Th. Il me paraît que cet exemple sert plutôt à excuser qu’à blâmer la philosophie péripatéticienne. Si tout l’argent était figuré, ou plutôt parce que tout l’argent est figuré par la nature ou par l’art, en sera-t-il moins permis de dire que l’argent est un être réellement existant dans la nature, distinct (en le prenant dans sa précision) de la vaisselle ou de la monnaie ? On ne dira pas pour cela que l’argent n’est autre chose que quelques qualités de la monnaie. Aussi n’est-il pas si inutile qu’on pense de raisonner dans la physique générale de la matière première[1] et d’en déterminer la nature, pour savoir si elle est uniforme toujours, si elle a quelque autre propriété que l’impénétrabilité (comme en effet j’ai montré après Kepler qu’elle a encore ce qu’on peut appeler inertie), etc., quoiqu’elle ne se trouve jamais toute nue : comme il serait permis de raisonner de l’argent pur, quand il n’y en aurait point chez nous, et quand nous n’aurions pas le moyen de le purifier.
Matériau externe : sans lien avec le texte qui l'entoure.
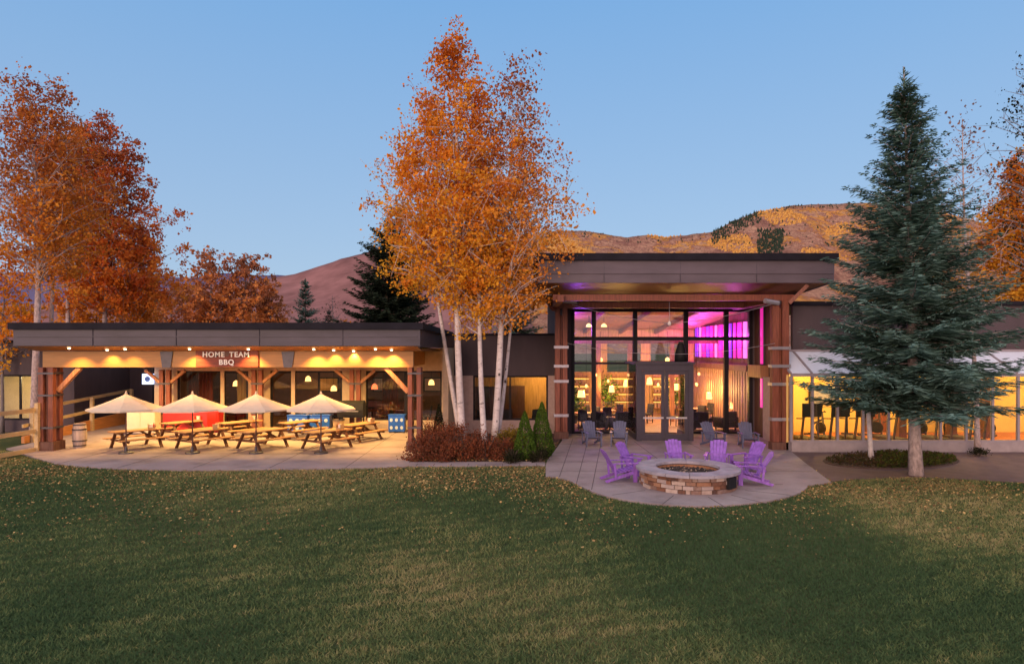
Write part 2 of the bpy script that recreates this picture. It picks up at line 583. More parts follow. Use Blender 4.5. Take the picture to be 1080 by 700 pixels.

Je ne désapprouve donc point qu’Aristote ait parlé de la matière première ; mais on ne saurait s’empêcher de blâmer ceux qui s’y sont trop arrêtés, et qui ont

  1. La matière première (ὕλη πρώτη), materia nuda, est la substance dont toutes choses sont composées, abstraction faite de toute détermination particulière ; on la distingue de la matière seconde, ou materia vestita, qui est déjà déterminée et qui est ce que nous appelons matière, opposée à esprit.